Winn's abuse of process and intentional infliction of emotional distress claims also warrant special mention because they are the only causes of action seeking money damages as opposed to some form of equitable relief. But since those two claims are premised upon the theory that Winn is exempt from Michigan's criminal laws as a sovereign citizen they must be dismissed as frivolous. (ECF No. 1, PageID.5, 7. 9). See 28 U.S.C. § 1915(e)(2)(B)(i); Payne v. Klida, No. 15-14127, 2016 U.S. Dist. LEXIS 14968, at *9 (E.D. Mich. Jan. 6, 2016) adopted by 2016 U.S. Dist. LEXIS 14649 (E.D. Mich. Feb. 8, 2016) (holding that the plaintiff's “claim that he is not subject to the laws of the state of Michigan because of some distinction between corporate personhood and actual personhood is totally spurious, unfounded, and frivolous.”); Colar v. Heyns, No. 12-1269, 2013 U.S. Dist. LEXIS 4316, at *10 (W.D. Mich. Jan. 11, 2013) (noting that “the fundamental belief of the sovereigncitizen movement [is] that the government lacks the authority to govern them”).

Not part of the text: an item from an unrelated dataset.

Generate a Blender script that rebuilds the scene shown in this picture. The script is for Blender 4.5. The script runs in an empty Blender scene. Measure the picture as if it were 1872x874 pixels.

The last open question is whether to dismiss the case or stay it pending the state criminal proceedings' resolution. “[F]ederal courts have the power to dismiss or remand cases based on abstention principles only where the relief being sought is equitable or otherwise discretionary.” Quackenbush v. Allstate Ins. Co., 517 U.S. 706, 731(1996) (emphasis added); see also Nimer, 707 F.3d at 702. On the other hand, courts must stay a “federal lawsuit” seeking monetary relief “to protect against the possibility that [plaintiffs] could be deprived of the opportunity to present the merits of [their] damages claims in state court.” Carroll v. City of Mount Clemens, 139 F.3d 1072, 1075-76 (6th Cir. 1998); see also Doe, 860 F.3d at 372.
Because the only claims seeking monetary relief are being dismissed as frivolous, and the remaining claims subject to Younger abstention are equitable in nature, dismissal of the entire complaint is appropriate. See, e.g., Deakins v. Monaghan, 484 U.S. 193, 204 (1988) (allowing for stay of money damages claims under Younger abstention doctrine when there is “no question that respondents have alleged injuries under federal law sufficient to justify the District Court's retention of jurisdiction.”) (emphasis added); Boyd v. Farrin, 575 Fed.Appx. 517, 519-20 (5th Cir. 2014) (holding that staying the case under Younger abstention “is not required where the district court determines that the claim for damages is frivolous under 28 U.S.C. § 1915.”); Cassell v. Osborn, Nos. 93-1557, 93-1607, 93-2079, 1994 U.S. App. LEXIS 8991, at *11 (1st Cir. Apr. 26, 1994) (affirming dismissal of damages claims under Younger abstention because “[t]he preference” for staying those causes of action “does not come into play where the claims asserted are patently frivolous.”); cf. Kelm, 44 F.3d at 421 (affirming dismissal of “the entire case on [Younger] abstention grounds” because the plaintiff “failed to state a viable claim for damages.”). Accordingly, IT IS ORDERED Winn's application for leave to proceed in forma pauperis (ECF No. 2) is granted. The complaint is filed and the filing fee need not be prepaid.
IT IS FURTHER ORDERED that the complaint (ECF No. 1) is dismissed. The abuse of process and intentional infliction of emotional distress claims are dismissed with prejudice . The remaining causes of action are dismissed without prejudice .
IT IS FURTHER ORDERED that Winn may not file an appeal in forma pauperis because it would not be taken in good faith. 28 U.S.C. § 1915(a)(3).